You're right there, PMG. The thrust of the Bible's condemnation is toward specific acts, not at being gay.
Ju Ju wrote:
Unless I misunderstood, that is completely crazy. You're saying that, as long as I know Jesus is the son of God and he died for our sins, I can do whatever the heck I want? How does that make any sense?
Ah, the foolishness of God.
In other words, yes, it is crazy. It goes against everything we humans think. That somehow, the greatest gift in the entire cosmos is, in fact, a gift, and not something that can be earned. It is the summa, the crux theologia, of the entire Christian faith.

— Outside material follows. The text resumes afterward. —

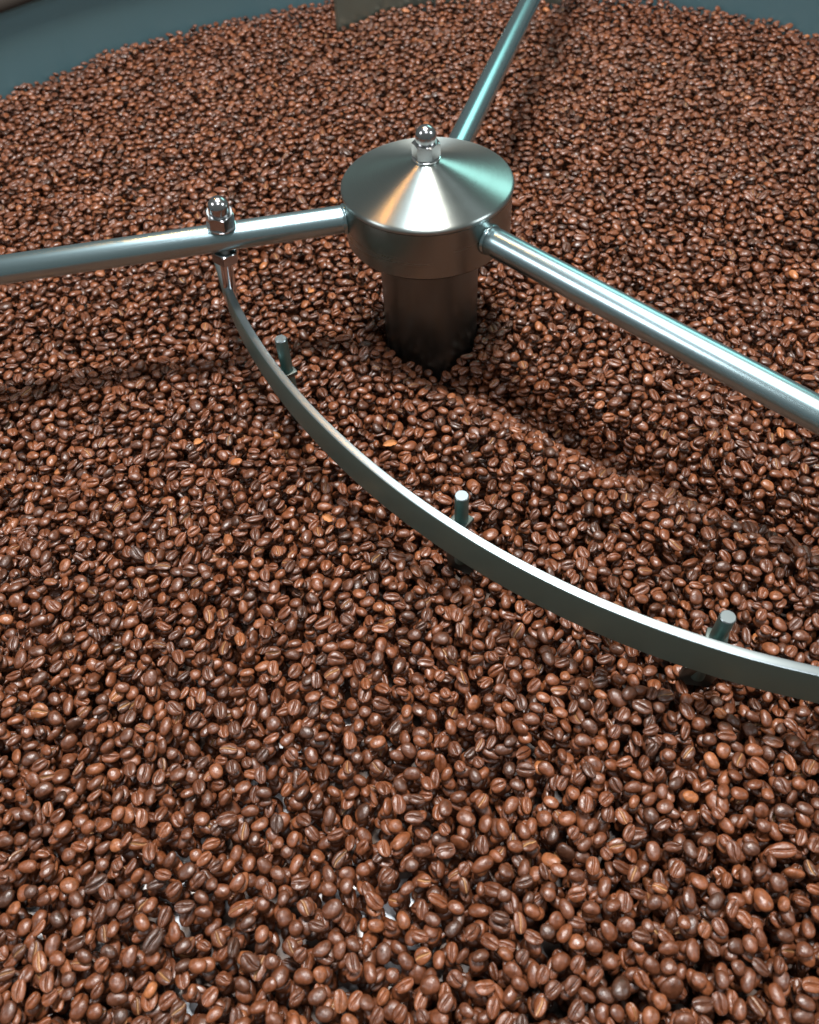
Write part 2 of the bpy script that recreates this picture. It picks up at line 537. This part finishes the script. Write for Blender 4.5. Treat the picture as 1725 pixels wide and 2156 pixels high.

But it is also quite necessary. And I will demonstrate why:
1. Human beings are finite. We have only a very limited time to live on this earth.
2. Eternal life is infinite.
3. How much good do you think a human being would have to do in order to earn eternal life? Wouldn't the very fact that it is eternal make this impossible? At best, a VERY good person (like Mother Theresa) might earn about 70 or 80 years of such perfect bliss, but an eternity?
4. Therefore, eternal life cannot be earned.
5. Therefore, in order for eternal life to happen, it would have to be given entirely as a gift.
Ephesians 2:8-10
John 3:14-17
Romans 5:6-11
So, in a nutshell, God has to do for us what we are completely unable to do for ourselves.